Nem só de odes vivem o gênero: a retomada das comédias românticas vieram com o compromisso de televisionar a diversidade e explorar o relacionamento amoroso fora do convencional estilo de vida americano. Abraçar, numa mesma trama, a ancestralidade e os valores das novas gerações exige do diretor muita sensibilidade e inventividade para não cair na armadilha da representação caricata. O realizador Jon M. Chu, a mente por trás do longa-metragem Podres de Ricos (2018), foi bem sucedido ao entregar uma sátira bem humorada do cotidiano de uma família excêntrica de magnatas. Na trama, Nick Young (Henry Golding) convida sua namorada, Rachel Chu (Constance  Wu) para ir ao casamento de seu melhor amigo. O que Rachel não sabe é que seu namorado aparentemente humilde — e que rouba colheradas de sua sobremesa — é herdeiro de uma das famílias mais prestigiadas de Singapura. 

 

Em pouco tempo, a professora universitária se vê na mira de Eleanor (Michelle Yeoh), mãe de Nick, e seu relacionamento precisará sobreviver às provações da família Young. Com elenco de origem asiática, o diretor oferece mais que uma comédia romântica carismática. Podres de Ricos mostra o choque de estruturas familiares e valores culturalmente diferentes e como seus personagens são afetados por elas. Enquanto Rachel foi criada em um país estrangeiro e pôde conquistar, com muito sacrifício, sua realização profissional, Eleanor precisou abdicar dos sonhos para se tornar a matriarca exemplar da família. Essa dualidade, ainda que sirva como combustível para o confronto, encontra uma trégua no final, com o amor de Rachel e Nick triunfante e uma mãe que escolhe — pela primeira vez — um destino que não lhe é imposto: o de ir contra a tradição chinesa de culpar os filhos por trilhar seu próprio caminho. 

 

A maioria das histórias de amor nascem de belos encontros, mas a de Lucy (Geraldine Viswanathan) e Nick (Dacre Montgomery) foge ligeiramente dessa regra. Em Galeria dos Corações Partidos (2020), dirigido por Natalie Krinsky, o par se conhece a partir de um inusitado desencontro: Lucy, uma colecionadora e romântica nata, sofre um término de relacionamento que compromete seu emprego numa renomada galeria de arte de Nova York.
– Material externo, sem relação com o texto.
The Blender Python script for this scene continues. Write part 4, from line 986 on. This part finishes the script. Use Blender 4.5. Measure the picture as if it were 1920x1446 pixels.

Sem saber o que fazer com os objetos que seu ex-namorado deixou pra trás, ela organiza a “galeria dos corações partidos" no saguão de um hotel em construção, gerenciado por Nick. A obra que parece, à primeira vista, ser uma comédia romântica despretensiosa, se revela uma bela e dolorida história sobre vulnerabilidade e seguir em frente. 

 

O longa, além de se apropriar de forma inteligente de certos clichês do gênero, nos faz refletir sobre as coisas que guardamos, as que deixamos para trás e outras tantas que escolhemos continuar carregando. Krinsky nos entrega a magia presente nas comédias românticas, com seus momentos doces, mas que se afasta da idealização clássica: com personagens sem imperfeições aparentes e a promessa de um amor “eterno”, que dispensa esforços após a conquista. 

 

O renascimento das comédias românticas — fiéis ao imaginário e aos dilemas de cada época — vem acompanhado, sobretudo, de uma responsabilidade tanto na construção de um protagonismo mais diverso, que abrace todas as formas de ser e de se relacionar, quanto na preocupação em respeitar os limites do consentimento e colocar mulheres e minorias não só a frente, como por trás das câmeras. O felizes para sempre, com todos os floreios e idealizações, deixou de ser uma promessa. O amor romântico a qual historicamente, era relegado às mulheres como destino, passa a ser uma escolha pois como disse Jo March, em uma das passagens mais emblemáticas de Adoráveis Mulheres

 

“Mulheres têm mentes e têm almas, além de só corações. Elas têm ambições e talentos, além de beleza. Eu estou tão cansada de pessoas dizendo que amor é a única coisa para a qual a mulher serve.”

 

Ainda que o futuro das comédias românticas seja incerto e permeado por certos deslizes, não é mais aceitável que Jack Black só possa se sentir atraído por uma mulher gorda se for enfeitiçado e enxergá-la como a loira esbelta Gwyneth Paltrow. Nem mesmo histórias como a de Nunca Fui Beijada (1999), em que o romance é centrado na relação entre um professor de ensino médio e uma de suas alunas, ainda este seja um disfarce de uma jornalista de vinte cinco anos. As comédias românticas seguem vivas, mesmo com uma produção tímida se comparada aos seus anos áureos, pois são, sobretudo, histórias de pessoas comuns sobre vulnerabilidades — do outro e de si próprio, celebrando o amor: a maior e mais bela das linguagens universais.